James B. Edson (Leg 1)

Dr. Edson is a marine meteorologist who studies the interaction between the ocean and atmosphere to improve marine weather forecasts. He received his PhD in meteorology from the Pennsylvania State University in 1989. He spent 14 years at WHOI as a scientist (1991-2004) and 13 years at the University of Connecticut as Professor and Head of Marine Sciences (2005-2018). He is perhaps best known for his ability to make difficult measurements of turbulent exchange at sea from ships, catamarans, buoys, and spars in field experiments such as TOGA-COARE, MBL, GASEX, CBLAST, CLIMODE, DYNAMO, SPURS and NISKINE. He has also been actively involved in ocean observing systems such as the Martha’s Vineyard Coastal Observatory (MVCO), its Air-Sea Interaction Tower (ASIT) and sensor packages for the Ocean Observing Initiative (OOI) and Tropical Pacific Observing System (TPOS). These investigations have led to the development of new measurement techniques, instrumentation, and parameterizations including the widely used COARE algorithm and, most recently, the X-Spar.

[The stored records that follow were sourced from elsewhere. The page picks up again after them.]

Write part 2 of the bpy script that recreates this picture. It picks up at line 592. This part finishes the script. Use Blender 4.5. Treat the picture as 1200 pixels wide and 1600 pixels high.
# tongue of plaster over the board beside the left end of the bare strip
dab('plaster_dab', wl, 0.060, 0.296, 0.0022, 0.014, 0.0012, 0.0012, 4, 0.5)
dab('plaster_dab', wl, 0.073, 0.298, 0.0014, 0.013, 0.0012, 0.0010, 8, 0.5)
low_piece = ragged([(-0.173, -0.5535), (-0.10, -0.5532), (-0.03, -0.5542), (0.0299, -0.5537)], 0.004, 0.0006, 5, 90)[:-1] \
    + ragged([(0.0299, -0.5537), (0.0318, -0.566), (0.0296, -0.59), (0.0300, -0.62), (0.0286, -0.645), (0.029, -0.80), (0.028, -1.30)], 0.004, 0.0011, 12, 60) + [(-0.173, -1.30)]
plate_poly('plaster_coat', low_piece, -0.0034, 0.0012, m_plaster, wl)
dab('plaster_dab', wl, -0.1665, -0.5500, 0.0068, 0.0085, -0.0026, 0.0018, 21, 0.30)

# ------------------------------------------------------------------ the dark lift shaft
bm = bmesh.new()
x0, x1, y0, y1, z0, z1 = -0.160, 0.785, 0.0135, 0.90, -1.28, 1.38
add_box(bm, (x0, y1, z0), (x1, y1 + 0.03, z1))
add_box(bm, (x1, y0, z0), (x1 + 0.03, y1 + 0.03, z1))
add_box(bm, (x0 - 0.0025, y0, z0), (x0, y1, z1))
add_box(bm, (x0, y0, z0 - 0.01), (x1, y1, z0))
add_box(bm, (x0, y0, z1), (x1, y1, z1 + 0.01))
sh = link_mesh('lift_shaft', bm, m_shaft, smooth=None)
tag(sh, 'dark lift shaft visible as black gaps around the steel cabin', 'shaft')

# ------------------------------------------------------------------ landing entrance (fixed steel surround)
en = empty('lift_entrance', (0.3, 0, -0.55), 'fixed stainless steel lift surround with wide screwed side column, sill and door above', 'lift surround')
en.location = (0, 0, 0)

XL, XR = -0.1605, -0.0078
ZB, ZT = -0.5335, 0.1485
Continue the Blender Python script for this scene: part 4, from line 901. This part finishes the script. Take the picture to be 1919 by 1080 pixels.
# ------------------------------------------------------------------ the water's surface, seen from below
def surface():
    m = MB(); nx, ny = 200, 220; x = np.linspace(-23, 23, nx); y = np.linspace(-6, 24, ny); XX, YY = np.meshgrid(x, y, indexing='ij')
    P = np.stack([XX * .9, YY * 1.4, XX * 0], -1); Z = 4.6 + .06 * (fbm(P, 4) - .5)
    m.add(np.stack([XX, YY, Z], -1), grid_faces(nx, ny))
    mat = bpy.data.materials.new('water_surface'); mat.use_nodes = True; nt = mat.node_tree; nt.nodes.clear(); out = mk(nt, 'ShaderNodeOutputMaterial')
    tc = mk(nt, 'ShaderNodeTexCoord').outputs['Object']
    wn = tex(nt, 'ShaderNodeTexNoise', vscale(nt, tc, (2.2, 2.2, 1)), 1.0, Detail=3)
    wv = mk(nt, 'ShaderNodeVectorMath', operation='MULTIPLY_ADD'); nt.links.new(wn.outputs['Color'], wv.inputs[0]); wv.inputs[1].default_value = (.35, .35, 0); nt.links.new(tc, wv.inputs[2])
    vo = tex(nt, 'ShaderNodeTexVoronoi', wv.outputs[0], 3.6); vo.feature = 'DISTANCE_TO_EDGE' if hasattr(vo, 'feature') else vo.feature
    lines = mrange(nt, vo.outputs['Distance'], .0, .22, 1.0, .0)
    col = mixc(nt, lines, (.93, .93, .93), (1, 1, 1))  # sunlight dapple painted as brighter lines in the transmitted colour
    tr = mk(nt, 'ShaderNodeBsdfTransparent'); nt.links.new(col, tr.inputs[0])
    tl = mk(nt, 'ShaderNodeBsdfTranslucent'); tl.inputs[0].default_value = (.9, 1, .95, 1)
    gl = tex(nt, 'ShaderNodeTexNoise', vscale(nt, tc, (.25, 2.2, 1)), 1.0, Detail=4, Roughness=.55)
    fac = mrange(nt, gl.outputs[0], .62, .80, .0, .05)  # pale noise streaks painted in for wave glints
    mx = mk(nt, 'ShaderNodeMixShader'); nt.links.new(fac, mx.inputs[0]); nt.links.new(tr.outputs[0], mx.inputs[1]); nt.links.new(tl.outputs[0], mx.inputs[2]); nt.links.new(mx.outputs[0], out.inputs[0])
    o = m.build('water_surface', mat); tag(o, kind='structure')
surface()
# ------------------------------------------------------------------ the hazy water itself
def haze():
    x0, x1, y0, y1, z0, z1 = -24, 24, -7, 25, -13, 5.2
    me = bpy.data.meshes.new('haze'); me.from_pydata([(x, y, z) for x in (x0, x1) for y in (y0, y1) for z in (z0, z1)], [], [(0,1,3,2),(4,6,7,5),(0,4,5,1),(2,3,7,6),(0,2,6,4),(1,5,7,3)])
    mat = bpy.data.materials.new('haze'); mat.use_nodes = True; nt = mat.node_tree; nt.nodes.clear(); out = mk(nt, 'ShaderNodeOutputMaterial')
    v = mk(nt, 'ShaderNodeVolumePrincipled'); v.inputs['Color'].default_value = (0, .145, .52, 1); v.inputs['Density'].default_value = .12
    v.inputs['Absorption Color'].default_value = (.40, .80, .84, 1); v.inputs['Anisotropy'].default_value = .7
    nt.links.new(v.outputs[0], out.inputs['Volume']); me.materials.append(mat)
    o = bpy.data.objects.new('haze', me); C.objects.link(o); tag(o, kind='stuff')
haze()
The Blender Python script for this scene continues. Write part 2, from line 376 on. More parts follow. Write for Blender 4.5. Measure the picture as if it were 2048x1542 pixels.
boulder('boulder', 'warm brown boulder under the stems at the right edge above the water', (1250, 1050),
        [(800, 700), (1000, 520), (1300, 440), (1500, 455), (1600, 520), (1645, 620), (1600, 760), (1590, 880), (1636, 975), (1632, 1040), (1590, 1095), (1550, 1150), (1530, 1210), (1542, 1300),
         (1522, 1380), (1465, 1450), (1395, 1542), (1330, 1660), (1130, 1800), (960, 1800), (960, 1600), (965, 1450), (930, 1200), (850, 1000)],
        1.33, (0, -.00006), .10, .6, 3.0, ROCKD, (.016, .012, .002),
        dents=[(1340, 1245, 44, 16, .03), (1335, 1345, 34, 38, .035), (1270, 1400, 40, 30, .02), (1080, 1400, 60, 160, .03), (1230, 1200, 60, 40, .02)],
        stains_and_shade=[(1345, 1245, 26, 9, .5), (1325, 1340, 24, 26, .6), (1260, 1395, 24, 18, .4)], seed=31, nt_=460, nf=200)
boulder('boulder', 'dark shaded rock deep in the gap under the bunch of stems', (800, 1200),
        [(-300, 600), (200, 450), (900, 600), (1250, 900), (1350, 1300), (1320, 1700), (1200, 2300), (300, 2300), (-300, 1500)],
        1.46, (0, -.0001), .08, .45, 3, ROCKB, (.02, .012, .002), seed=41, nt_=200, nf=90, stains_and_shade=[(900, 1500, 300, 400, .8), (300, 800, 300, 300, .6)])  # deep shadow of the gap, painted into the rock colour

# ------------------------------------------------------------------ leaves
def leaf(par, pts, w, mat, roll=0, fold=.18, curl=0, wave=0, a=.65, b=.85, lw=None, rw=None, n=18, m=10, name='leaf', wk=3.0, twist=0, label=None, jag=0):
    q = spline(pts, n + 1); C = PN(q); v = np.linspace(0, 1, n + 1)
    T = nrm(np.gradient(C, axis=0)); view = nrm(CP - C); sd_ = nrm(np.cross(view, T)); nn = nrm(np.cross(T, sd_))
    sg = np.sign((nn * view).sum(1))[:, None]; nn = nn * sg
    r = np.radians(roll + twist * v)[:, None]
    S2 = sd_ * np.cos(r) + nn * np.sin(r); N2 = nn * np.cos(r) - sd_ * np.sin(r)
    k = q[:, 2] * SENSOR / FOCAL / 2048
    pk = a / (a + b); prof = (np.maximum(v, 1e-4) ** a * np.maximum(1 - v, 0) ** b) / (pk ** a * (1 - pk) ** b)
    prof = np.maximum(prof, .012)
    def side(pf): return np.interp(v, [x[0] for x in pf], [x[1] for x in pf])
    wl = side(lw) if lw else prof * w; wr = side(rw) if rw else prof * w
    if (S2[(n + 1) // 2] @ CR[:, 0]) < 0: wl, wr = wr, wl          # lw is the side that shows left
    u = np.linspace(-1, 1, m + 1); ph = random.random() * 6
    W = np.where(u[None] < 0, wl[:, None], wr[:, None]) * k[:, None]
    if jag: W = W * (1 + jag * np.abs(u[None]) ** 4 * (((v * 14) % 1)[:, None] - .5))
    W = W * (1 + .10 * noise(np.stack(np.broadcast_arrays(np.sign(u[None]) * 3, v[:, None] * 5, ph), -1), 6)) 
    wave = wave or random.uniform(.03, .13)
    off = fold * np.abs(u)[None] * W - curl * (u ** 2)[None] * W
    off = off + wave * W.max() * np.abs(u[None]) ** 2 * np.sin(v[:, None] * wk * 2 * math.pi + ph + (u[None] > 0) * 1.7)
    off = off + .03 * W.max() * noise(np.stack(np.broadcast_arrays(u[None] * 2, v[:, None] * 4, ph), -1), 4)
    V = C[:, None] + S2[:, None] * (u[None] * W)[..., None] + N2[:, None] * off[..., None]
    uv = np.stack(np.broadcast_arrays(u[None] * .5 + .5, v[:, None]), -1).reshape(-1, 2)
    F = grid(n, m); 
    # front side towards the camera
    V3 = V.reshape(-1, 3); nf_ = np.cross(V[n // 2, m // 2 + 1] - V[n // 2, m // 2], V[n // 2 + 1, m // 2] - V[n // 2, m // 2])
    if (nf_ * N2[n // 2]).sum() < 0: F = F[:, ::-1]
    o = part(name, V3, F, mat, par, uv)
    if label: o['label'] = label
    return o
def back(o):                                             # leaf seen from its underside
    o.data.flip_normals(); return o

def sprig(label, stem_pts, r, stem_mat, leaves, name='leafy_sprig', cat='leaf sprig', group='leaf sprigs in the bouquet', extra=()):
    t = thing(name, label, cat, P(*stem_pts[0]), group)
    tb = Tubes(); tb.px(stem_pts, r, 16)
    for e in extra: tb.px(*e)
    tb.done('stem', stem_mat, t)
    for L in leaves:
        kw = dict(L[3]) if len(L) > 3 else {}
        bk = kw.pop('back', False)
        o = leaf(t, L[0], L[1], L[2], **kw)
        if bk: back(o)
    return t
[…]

He returned to AOP&E as a Senior Scientist in 2018 to continue his research and rejoin the growing group of experts in air-sea interaction at WHOI. Most recently, he took over as lead PI of the Program Management Office of NSF’s Ocean Observatories Initiative (OOI). Dr. Edson became a fellow of the American Meteorological Society (AMS) in January 2020.